I find this kind of.. comparable to bullshit. Break up with you, to see if he misses you? I don't see exactly what good that would do. Especially after you move to be with him. I don't know though.
My opinion is that you shouldn't put yourself on hold to wait on him. If in the meantime you find someone else, as he said, it would serve him right. If not, try it again so he can test it out after you get married to see if he misses you.
just move on makes them want you more.
@xXsammiedollXx@xanga - Happened to me too, and I'm 100% sure that is what's happening here. Good advice!

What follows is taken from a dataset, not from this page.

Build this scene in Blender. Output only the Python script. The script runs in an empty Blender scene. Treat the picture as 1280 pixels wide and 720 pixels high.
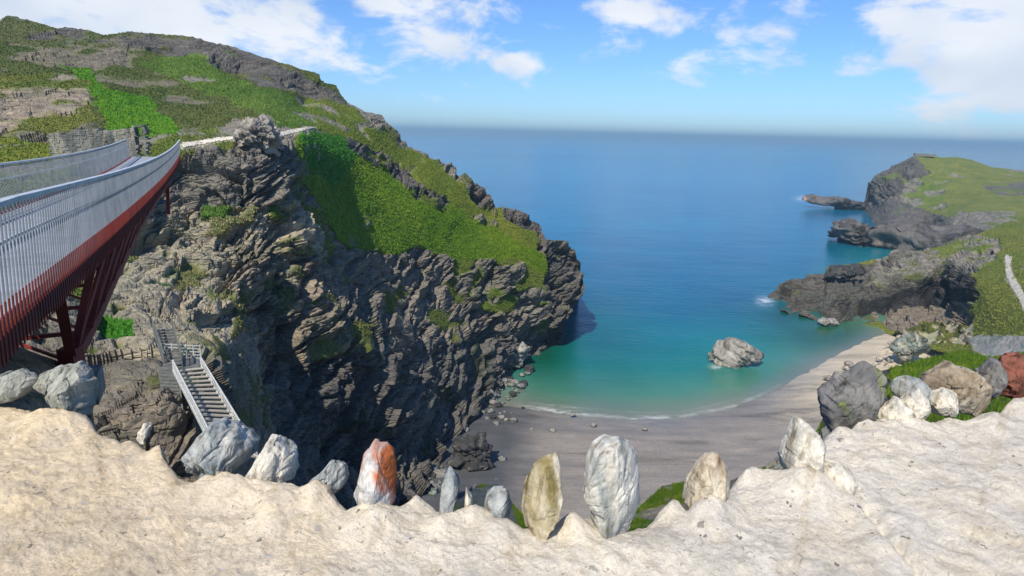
import bpy, math, random
import numpy as np
from mathutils import Vector, Matrix

SC = bpy.context.scene
COL = SC.collection
rng = random.Random(7)

# ------------------------------------------------------------------ camera
EYE = np.array([0.0, 0.0, 57.0])
F = 763.0                                   # focal length in photo pixels (1280 wide)
PITCH = math.radians(14.3); ROLL = math.radians(1.4)
fwd = np.array([0, math.cos(PITCH), -math.sin(PITCH)])
up0 = np.array([0, math.sin(PITCH), math.cos(PITCH)])
rx = np.array([1.0, 0, 0])
rgt = math.cos(ROLL) * rx + math.sin(ROLL) * up0
upv = math.cos(ROLL) * up0 - math.sin(ROLL) * rx

def ray(px, py):
    px = np.asarray(px, float); py = np.asarray(py, float)
    return fwd + ((px - 640) / F)[..., None] * rgt + ((360 - py) / F)[..., None] * upv

def at(px, py, Y):
    d = ray(px, py)
    return EYE + d * (np.asarray(Y, float) / d[..., 1])[..., None]

def gnd(px, py, z):
    d = ray(px, py)
    return EYE + d * ((np.asarray(z, float) - EYE[2]) / d[..., 2])[..., None]

def topix(p):
    q = np.asarray(p) - EYE
    w = q @ fwd; w = np.where(w < 0.01, 0.01, w)
    return 640 + F * (q @ rgt) / w, 360 - F * (q @ upv) / w

cam = bpy.data.cameras.new('camera'); co = bpy.data.objects.new('camera', cam); COL.objects.link(co)
cam.sensor_width = 36; cam.lens = 36 * F / 1280; cam.clip_start = 0.05; cam.clip_end = 120000
m = Matrix(((rgt[0], upv[0], -fwd[0], 0), (rgt[1], upv[1], -fwd[1], 0), (rgt[2], upv[2], -fwd[2], EYE[2]), (0, 0, 0, 1)))
co.matrix_world = m
SC.camera = co

# ------------------------------------------------------------------ noise
def h3(ix, iy, iz, seed=0):
    n = (ix.astype(np.int64) * 73856093) ^ (iy.astype(np.int64) * 19349663) ^ (iz.astype(np.int64) * 83492791) ^ (seed * 2654435761 & 0x7fffffff)
    n = n & 0xffffffff
    n = ((n ^ (n >> 15)) * 2246822519) & 0xffffffff
    n = ((n ^ (n >> 13)) * 3266489917) & 0xffffffff
    n = n ^ (n >> 16)
    return (n & 0xffffff) / float(0x1000000)

def vnoise(P, seed=0):
    i = np.floor(P).astype(np.int64); f = P - i
    f = f * f * f * (f * (f * 6 - 15) + 10)
    r = 0
    for a in (0, 1):
        for b in (0, 1):
            for c in (0, 1):
                w = (f[:, 0] if a else 1 - f[:, 0]) * (f[:, 1] if b else 1 - f[:, 1]) * (f[:, 2] if c else 1 - f[:, 2])
                r = r + w * h3(i[:, 0] + a, i[:, 1] + b, i[:, 2] + c, seed)
    return r * 2 - 1

def fbm(P, oct=4, seed=0, gain=.5):
    r = 0; a = 1; s = 0
    for o in range(oct):
        r = r + a * vnoise(P * 2.03 ** o + o * 17.3, seed + o); s += a; a *= gain
    return r / s

def facet(P, seed=0, slope=1.0):
    """blocky rock: every cell of a jittered lattice is a tilted plane"""
    q = P - 0.5
    b = np.floor(q).astype(np.int64)
    best = np.full(len(P), 1e9); val = np.zeros(len(P)); second = np.full(len(P), 1e9)
    for a in (0, 1):
        for c in (0, 1):
            for e in (0, 1):
                I = b + np.array([a, c, e])
                j = [h3(I[:, 0], I[:, 1], I[:, 2], seed + k) for k in range(6)]
                cx = I[:, 0] + .5 + (j[0] - .5) * .8; cy = I[:, 1] + .5 + (j[1] - .5) * .8; cz = I[:, 2] + .5 + (j[2] - .5) * .8
                dx = P[:, 0] - cx; dy = P[:, 1] - cy; dz = P[:, 2] - cz
                d = dx * dx + dy * dy + dz * dz
                v = (j[3] * 2 - 1) + slope * ((j[4] - .5) * dx + (j[5] - .5) * dy + (j[3] - .5) * dz) * 2
                n = d < best
                second = np.where(n, best, np.minimum(second, d))
                val = np.where(n, v, val); best = np.where(n, d, best)
    crack = np.clip((np.sqrt(second) - np.sqrt(best)) * 4, 0, 1)
    return val, crack

def rot_strata(P, a=18, b=-12):
    a = math.radians(a); b = math.radians(b)
    R = np.array([[math.cos(a), 0, math.sin(a)], [0, 1, 0], [-math.sin(a), 0, math.cos(a)]])
    S = np.array([[1, 0, 0], [0, math.cos(b), -math.sin(b)], [0, math.sin(b), math.cos(b)]])
    return P @ (S @ R).T

def rockdisp(P, size, seed=0, amp=(1, .45, .2, .09), flat=.42, a=18, b=-12, ledge=0, per=5):
    """layered broken slate, size = width of the largest blocks in metres"""
    Q = rot_strata(P, a, b)
    Q = Q + np.stack([fbm(Q / size, 3, seed + 40), fbm(Q / size, 3, seed + 50), fbm(Q / size, 3, seed + 60)], 1) * size * .35
    d = 0; s = size
    for k, A in enumerate(amp):
        v, c = facet(Q / np.array([s, s, s * flat]), seed + 7 * k)
        d = d + A * (v - (1 - c) * .55)
        s *= .42
    if ledge:
        for pr, am in ((per, 1.0), (per * .37, .45)):
            u = Q[:, 2] / pr + .45 * fbm(Q / (size * 1.6), 3, seed + 200); k = np.floor(u); f = u - k
            hk = h3(k.astype(np.int64), np.floor(Q[:, 0] / (pr * 5) + k * .37).astype(np.int64), np.zeros(len(k), np.int64), seed)
            d = d + ledge * am * ((hk - .5) * 1.5 + (f ** .6 - .5) * 1.1 - 1.2 * np.exp(-(f / .09) ** 2))
    return d

# ------------------------------------------------------------------ mesh / object helpers
def mesh_np(name, V, Fc, mat, parent=None, smooth=True, attrs=None):
    me = bpy.data.meshes.new(name)
    V = np.asarray(V, float); Fc = np.asarray(Fc)
    me.from_pydata([], [], []) if False else None
    n = len(V); k = Fc.shape[1]
    me.vertices.add(n); me.vertices.foreach_set('co', V.ravel())
    me.loops.add(len(Fc) * k); me.loops.foreach_set('vertex_index', Fc.ravel().astype(np.int32))
    me.polygons.add(len(Fc)); me.polygons.foreach_set('loop_start', np.arange(0, len(Fc) * k, k, dtype=np.int32))
    me.polygons.foreach_set('use_smooth', np.full(len(Fc), smooth))
    me.update(calc_edges=True); me.validate()
    if attrs:
        for nm, a in attrs.items():
            if a.ndim == 2:
                at_ = me.attributes.new(nm, 'FLOAT_COLOR', 'POINT')
                c = np.ones((n, 4)); c[:, :3] = a; at_.data.foreach_set('color', c.ravel())
            else:
                at_ = me.attributes.new(nm, 'FLOAT', 'POINT'); at_.data.foreach_set('value', a)
    me.materials.append(mat)
    o = bpy.data.objects.new(name, me); COL.objects.link(o)
    if parent: o.parent = parent
    return o

def gridfaces(nr, nc, wrap=False):
    i = np.arange(nr - 1)[:, None]; j = np.arange(nc if wrap else nc - 1)[None, :]
    j2 = (j + 1) % nc
    a = i * nc + j; b = i * nc + j2; c = (i + 1) * nc + j2; d = (i + 1) * nc + j
    return np.stack([a, b, c, d], -1).reshape(-1, 4)

def tag(o, label=None, cat=None, group=None, kind=None):
    if label: o['label'] = label
    if cat: o['category'] = cat
    if group: o['group'] = group
    if kind: o['kind'] = kind
    return o

def empty(name, loc=(0, 0, 0)):
    o = bpy.data.objects.new(name, None); COL.objects.link(o); o.location = loc
    o.empty_display_size = .2
    bpy.context.view_layer.update()
    return o

class MB:
    def __init__(s): s.v = []; s.f = []
    def box(s, c, ax, ay, az):
        """box by centre and three half-axis vectors"""
        c, ax, ay, az = [np.asarray(t, float) for t in (c, ax, ay, az)]
        n = len(s.v)
        for sx in (-1, 1):
            for sy in (-1, 1):
                for sz in (-1, 1): s.v.append(c + sx * ax + sy * ay + sz * az)
        for q in ((0, 1, 3, 2), (4, 6, 7, 5), (0, 4, 5, 1), (2, 3, 7, 6), (0, 2, 6, 4), (1, 5, 7, 3)):
            s.f.append([n + t for t in q])
        return s
    def bar(s, p, q, w, h, upd=(0, 0, 1)):
        p = np.asarray(p, float); q = np.asarray(q, float); d = q - p; L = np.linalg.norm(d); d = d / L
        u = np.asarray(upd, float); x = np.cross(d, u)
        if np.linalg.norm(x) < 1e-4: x = np.cross(d, (1, 0, 0))
        x /= np.linalg.norm(x); u = np.cross(x, d)
        return s.box((p + q) / 2, d * L / 2, x * w / 2, u * h / 2)
    def build(s, name, mat, parent=None):
        loc = np.zeros(3)
        me = bpy.data.meshes.new(name); me.from_pydata([tuple(t) for t in s.v], [], s.f)
        me.update(); me.materials.append(mat)
        o = bpy.data.objects.new(name, me); COL.objects.link(o)
        if parent:
            o.parent = parent; o.matrix_parent_inverse = parent.matrix_world.inverted()
        return o

# ------------------------------------------------------------------ materials
def lin(r, g, b):
    f = lambda c: ((c / 255) / 12.92) if c / 255 <= .04045 else (((c / 255) + .055) / 1.055) ** 2.4
    return np.array([f(r), f(g), f(b)])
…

Sweetie, don't take him back. Yes, he is giving you such good reasons of why yo're beautiful and very different from everyone in his life. If a man truly loves you, he will NOT leave you. My recent ex say the same things to me while he has a new girlfriend. Why? So that I will be that back up girl for him and not allowing me to move on? A guy's actions speak louder than words. Don't buy what he is saying. He should be missing you even when you guys are in a relationship when he doesn't see for a day. He clearly said, he doesn't see you in the future. You do sound like a very simple girl who just wants someone to love and care for you. There's nothing wrong with that. Don't dwell on his words and please, find someone who truly cares and loves you. You did too much as a girl for him already and yet this is how he treats you. He doesn't appreciate what you did...Sorry but it's the truth. Feel better sweetie, and I will pray for you.
He either likes you or he doesn't. Sounds a lil suspicious.
But anyway I would tell you to move on anyway. What rewards will you get if you don't move on? Miss him so? Feel depressed? What if he never comes back? It's always bad at that moment to break up with someone, he may not feel the same a week from now when he's supposed to be missing you but is not.